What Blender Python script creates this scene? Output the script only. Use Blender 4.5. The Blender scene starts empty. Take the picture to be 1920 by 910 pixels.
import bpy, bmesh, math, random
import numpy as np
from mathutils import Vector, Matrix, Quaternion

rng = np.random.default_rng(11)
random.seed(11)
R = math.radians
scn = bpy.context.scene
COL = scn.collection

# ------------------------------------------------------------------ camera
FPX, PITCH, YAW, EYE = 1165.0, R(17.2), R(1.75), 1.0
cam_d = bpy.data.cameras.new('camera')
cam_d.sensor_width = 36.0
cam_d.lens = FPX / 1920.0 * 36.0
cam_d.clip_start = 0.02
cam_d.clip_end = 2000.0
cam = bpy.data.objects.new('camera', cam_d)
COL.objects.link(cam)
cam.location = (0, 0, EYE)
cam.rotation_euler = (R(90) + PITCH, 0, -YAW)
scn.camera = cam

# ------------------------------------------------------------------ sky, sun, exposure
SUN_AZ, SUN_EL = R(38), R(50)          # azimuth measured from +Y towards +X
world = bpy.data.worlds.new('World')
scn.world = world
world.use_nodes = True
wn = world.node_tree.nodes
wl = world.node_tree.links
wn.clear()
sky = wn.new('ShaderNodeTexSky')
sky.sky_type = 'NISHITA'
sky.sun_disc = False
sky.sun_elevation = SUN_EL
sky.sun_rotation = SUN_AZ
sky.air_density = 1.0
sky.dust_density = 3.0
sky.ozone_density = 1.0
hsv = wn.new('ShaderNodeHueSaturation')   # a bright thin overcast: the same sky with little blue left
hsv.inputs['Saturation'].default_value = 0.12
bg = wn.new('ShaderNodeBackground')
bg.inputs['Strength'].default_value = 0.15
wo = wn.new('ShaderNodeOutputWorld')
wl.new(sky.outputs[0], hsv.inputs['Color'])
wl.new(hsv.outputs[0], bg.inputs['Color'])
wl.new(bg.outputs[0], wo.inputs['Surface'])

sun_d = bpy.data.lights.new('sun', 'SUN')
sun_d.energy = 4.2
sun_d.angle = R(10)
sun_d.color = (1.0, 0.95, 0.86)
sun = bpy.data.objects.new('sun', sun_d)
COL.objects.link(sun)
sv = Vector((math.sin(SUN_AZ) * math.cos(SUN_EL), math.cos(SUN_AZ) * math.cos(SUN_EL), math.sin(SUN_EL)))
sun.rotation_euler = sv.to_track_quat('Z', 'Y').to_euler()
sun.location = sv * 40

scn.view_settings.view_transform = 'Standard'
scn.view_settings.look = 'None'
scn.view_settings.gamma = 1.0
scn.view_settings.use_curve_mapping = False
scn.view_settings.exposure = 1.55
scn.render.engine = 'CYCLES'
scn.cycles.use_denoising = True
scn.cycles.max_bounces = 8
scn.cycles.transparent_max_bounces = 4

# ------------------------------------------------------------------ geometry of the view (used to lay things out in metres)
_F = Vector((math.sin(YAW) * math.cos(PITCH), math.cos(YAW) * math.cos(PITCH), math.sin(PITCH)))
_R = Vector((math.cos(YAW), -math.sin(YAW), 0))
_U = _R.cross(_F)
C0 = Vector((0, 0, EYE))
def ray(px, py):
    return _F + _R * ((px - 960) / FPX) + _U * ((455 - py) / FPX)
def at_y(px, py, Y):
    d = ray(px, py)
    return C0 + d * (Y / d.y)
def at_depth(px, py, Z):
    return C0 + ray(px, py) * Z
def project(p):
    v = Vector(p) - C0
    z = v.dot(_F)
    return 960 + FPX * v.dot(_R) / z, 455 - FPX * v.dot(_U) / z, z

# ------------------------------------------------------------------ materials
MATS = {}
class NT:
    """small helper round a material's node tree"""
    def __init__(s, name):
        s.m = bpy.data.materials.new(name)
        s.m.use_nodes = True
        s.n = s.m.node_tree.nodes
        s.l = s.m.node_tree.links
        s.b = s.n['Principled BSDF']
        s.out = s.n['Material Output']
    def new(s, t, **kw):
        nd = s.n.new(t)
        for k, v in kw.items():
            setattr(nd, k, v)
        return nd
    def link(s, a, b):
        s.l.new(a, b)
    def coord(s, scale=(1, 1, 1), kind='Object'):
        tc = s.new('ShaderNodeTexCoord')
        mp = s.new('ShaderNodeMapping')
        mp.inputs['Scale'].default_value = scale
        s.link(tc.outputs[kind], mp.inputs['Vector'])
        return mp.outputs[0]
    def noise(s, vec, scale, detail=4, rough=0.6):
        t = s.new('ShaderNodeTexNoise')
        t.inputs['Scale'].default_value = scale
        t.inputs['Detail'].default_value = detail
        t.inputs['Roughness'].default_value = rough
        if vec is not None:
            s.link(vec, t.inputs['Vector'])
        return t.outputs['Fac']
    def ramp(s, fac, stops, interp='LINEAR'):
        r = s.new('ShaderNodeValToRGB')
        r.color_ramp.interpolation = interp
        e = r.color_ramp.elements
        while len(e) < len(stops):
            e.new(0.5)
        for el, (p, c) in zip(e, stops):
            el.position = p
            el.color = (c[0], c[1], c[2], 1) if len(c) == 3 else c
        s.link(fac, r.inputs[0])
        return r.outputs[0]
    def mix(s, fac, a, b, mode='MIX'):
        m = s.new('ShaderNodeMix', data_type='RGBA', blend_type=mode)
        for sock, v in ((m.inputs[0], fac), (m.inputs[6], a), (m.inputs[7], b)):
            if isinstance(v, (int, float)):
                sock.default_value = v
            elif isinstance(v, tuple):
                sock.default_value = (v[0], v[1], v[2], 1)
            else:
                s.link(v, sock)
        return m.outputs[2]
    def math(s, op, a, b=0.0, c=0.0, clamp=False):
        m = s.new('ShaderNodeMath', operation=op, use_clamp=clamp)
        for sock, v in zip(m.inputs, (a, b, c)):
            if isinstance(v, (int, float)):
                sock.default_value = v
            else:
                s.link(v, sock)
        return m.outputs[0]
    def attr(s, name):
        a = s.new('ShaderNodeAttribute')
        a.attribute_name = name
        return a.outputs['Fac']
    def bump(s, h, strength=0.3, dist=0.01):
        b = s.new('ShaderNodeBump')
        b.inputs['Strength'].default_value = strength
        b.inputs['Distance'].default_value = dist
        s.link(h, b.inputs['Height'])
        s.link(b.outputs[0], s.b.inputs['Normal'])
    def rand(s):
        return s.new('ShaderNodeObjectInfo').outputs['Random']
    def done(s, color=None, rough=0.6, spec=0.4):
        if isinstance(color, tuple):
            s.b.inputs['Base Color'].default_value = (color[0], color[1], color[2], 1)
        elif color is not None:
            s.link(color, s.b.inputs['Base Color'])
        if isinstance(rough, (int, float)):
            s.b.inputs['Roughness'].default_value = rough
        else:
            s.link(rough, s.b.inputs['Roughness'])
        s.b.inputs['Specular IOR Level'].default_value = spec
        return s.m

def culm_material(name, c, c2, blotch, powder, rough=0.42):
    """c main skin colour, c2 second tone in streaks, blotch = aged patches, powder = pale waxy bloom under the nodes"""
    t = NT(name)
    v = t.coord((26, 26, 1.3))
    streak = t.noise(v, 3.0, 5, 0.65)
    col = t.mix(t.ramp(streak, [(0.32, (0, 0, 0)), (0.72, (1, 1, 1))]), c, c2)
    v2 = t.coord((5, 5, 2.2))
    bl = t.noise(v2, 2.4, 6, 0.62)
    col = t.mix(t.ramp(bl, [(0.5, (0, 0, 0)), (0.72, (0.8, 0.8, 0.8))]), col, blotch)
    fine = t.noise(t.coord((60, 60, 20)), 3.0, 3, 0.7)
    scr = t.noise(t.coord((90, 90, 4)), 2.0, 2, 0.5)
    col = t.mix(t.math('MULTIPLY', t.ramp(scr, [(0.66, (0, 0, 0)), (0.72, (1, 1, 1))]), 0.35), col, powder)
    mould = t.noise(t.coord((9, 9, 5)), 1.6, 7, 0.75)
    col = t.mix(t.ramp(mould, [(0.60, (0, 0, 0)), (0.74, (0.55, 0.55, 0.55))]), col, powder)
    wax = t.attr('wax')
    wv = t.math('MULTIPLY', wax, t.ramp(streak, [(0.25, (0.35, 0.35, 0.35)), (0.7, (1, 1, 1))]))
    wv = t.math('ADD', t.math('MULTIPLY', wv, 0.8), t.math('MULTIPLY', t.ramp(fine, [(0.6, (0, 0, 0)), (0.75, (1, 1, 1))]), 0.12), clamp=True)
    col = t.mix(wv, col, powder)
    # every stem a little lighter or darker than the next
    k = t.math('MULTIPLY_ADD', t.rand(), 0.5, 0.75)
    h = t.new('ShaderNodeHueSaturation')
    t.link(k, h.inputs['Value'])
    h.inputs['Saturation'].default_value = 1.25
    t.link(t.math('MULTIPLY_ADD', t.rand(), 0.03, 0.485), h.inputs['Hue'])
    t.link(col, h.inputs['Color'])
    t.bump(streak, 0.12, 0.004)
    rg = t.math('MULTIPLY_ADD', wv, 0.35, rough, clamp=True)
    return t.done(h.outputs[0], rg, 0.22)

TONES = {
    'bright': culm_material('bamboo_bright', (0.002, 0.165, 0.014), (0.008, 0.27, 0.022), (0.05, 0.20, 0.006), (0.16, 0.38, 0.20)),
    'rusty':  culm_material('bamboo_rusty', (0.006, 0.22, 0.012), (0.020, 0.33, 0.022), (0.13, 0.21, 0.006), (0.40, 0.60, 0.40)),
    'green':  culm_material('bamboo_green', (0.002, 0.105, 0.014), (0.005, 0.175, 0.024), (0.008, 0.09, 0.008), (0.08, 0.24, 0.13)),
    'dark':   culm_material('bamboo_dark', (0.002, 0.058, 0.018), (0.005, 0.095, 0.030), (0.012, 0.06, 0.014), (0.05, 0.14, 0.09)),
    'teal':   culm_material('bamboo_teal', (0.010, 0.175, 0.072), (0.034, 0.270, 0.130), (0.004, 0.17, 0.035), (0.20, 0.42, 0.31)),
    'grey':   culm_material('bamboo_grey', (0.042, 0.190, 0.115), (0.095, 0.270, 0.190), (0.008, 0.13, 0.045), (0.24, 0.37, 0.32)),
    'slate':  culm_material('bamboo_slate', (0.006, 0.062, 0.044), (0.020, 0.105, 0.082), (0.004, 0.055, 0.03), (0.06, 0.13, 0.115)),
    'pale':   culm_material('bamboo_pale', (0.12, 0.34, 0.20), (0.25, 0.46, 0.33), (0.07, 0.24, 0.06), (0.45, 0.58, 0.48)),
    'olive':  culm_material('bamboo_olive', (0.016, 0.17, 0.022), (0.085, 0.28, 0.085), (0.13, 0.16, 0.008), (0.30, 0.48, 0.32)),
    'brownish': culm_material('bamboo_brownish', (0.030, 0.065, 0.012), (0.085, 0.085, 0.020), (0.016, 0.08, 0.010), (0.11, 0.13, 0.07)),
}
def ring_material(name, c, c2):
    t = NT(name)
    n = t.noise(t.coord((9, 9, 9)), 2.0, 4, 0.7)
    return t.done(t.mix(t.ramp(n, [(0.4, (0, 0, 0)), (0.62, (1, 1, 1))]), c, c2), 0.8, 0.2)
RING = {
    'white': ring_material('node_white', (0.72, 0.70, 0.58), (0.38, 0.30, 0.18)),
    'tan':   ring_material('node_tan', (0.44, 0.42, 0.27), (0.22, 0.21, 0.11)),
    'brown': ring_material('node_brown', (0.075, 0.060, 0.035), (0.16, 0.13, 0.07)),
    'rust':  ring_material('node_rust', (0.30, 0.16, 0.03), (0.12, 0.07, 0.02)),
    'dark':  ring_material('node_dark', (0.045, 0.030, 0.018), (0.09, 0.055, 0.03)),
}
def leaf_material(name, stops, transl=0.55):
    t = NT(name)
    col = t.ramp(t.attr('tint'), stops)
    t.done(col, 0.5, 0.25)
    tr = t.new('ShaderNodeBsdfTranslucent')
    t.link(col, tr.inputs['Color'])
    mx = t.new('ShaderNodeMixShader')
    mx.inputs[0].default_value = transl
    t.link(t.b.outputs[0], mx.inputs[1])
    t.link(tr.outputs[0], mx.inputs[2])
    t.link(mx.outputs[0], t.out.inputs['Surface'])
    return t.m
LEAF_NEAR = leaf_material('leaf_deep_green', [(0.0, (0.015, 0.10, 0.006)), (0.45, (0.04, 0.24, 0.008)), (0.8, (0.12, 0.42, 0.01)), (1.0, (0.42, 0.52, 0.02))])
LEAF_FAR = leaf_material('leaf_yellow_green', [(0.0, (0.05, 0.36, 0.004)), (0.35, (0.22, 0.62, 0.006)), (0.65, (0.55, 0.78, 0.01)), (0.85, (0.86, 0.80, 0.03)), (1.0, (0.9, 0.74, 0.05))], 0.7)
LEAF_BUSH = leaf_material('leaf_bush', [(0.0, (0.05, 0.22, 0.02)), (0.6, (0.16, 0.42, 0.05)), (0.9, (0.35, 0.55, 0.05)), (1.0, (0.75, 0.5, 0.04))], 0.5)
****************
**Exercise goal:**
Pick out the lines containing the string "scene" and show them.

**Output of the task:**
What Blender Python script creates this scene? Output the script only. Use Blender 4.5. The Blender scene starts empty. Take the picture to be 1920 by 910 pixels.
scn = bpy.context.scene